▸ **WHAT YOU WILL DO**:
Read the material below and count the lines holding the string "this". Give that count with nothing added.

▸ **GIVEN RECORDS**:
----

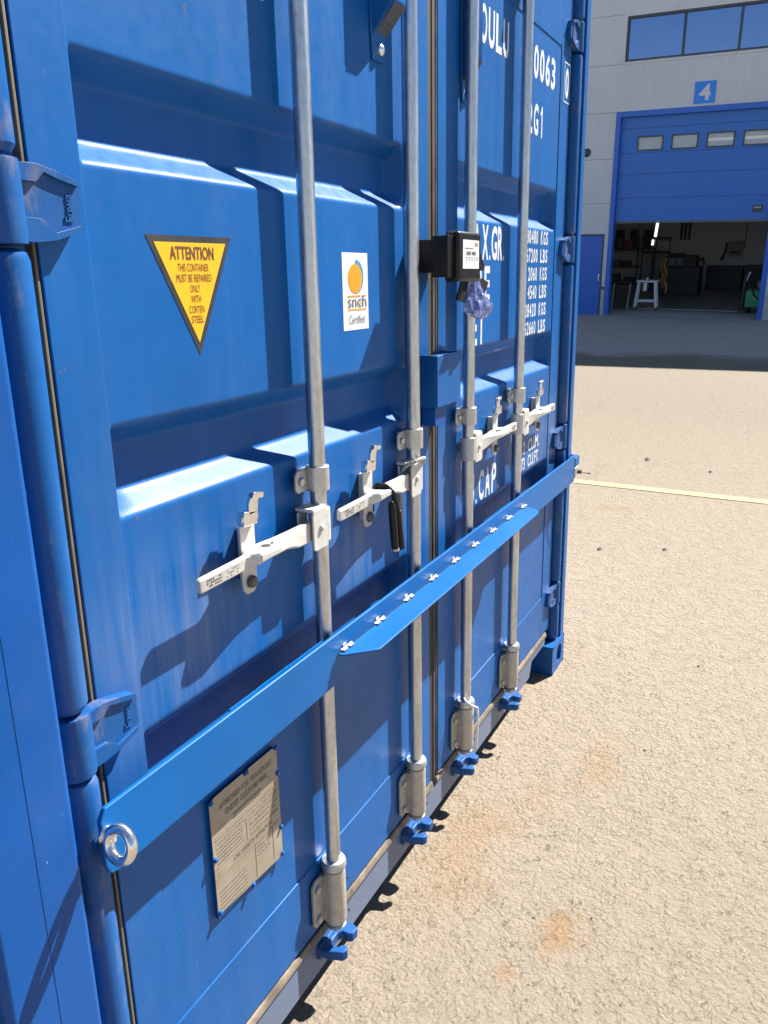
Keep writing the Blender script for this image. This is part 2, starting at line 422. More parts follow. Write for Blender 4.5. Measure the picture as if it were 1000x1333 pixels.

----

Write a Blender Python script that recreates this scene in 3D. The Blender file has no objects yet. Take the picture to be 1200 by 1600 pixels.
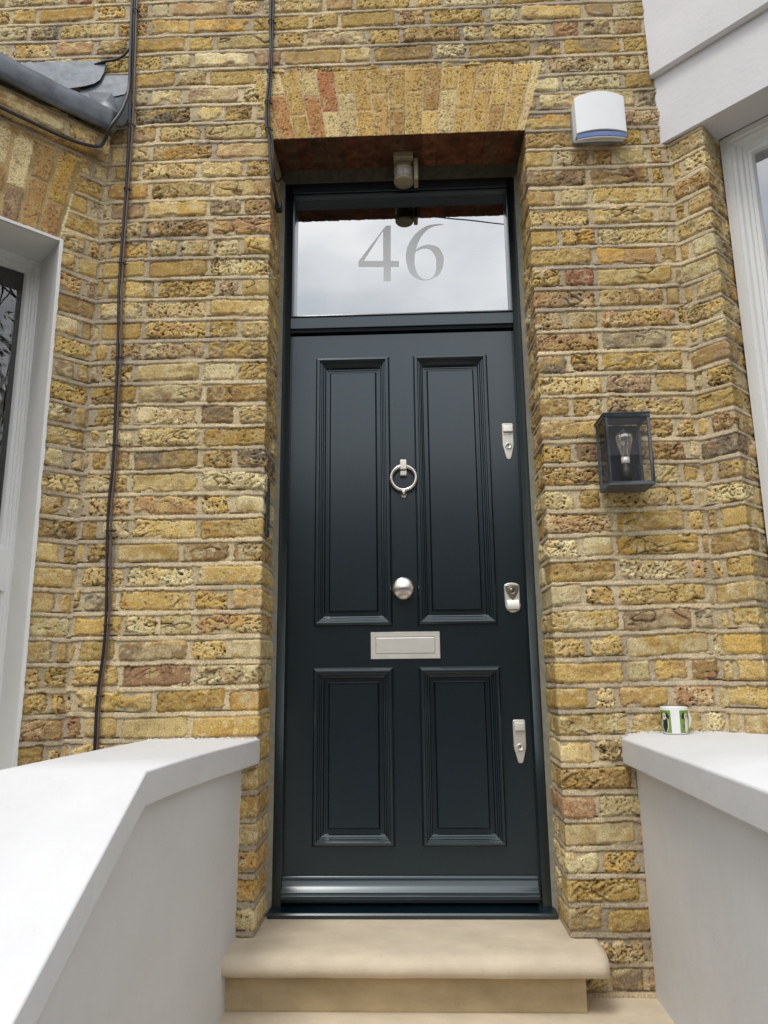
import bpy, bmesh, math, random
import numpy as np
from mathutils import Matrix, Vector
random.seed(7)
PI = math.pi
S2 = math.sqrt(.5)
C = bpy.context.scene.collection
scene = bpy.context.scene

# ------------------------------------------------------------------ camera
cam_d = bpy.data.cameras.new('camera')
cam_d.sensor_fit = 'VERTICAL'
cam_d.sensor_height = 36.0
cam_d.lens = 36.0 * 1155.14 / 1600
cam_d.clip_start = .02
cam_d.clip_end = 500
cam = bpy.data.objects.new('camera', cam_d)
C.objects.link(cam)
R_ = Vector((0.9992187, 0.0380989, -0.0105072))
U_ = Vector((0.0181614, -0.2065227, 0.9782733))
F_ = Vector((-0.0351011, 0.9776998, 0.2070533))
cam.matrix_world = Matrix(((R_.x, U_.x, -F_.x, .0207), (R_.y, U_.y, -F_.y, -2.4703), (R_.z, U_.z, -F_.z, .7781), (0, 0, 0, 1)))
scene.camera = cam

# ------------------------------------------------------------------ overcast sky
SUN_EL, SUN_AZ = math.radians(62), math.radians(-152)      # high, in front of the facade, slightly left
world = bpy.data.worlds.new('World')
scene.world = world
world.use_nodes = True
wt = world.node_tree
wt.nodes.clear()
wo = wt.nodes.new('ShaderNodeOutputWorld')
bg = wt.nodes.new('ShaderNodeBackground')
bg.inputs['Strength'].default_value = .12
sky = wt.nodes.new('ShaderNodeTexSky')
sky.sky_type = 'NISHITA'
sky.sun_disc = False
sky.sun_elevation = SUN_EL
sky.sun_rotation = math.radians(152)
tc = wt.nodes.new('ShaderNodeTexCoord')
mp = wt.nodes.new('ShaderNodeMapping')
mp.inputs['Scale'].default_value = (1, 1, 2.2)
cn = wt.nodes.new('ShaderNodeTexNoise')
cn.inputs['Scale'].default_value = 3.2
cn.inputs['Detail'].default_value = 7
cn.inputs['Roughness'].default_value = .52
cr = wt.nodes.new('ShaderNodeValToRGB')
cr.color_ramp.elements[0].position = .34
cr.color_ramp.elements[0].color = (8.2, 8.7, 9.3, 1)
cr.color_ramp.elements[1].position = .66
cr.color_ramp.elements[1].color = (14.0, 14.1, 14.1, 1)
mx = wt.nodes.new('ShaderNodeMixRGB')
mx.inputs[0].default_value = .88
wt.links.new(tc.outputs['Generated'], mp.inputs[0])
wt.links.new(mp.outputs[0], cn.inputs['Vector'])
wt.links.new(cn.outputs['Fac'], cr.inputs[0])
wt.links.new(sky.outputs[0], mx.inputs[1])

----

▸ **THE REPLY**:
2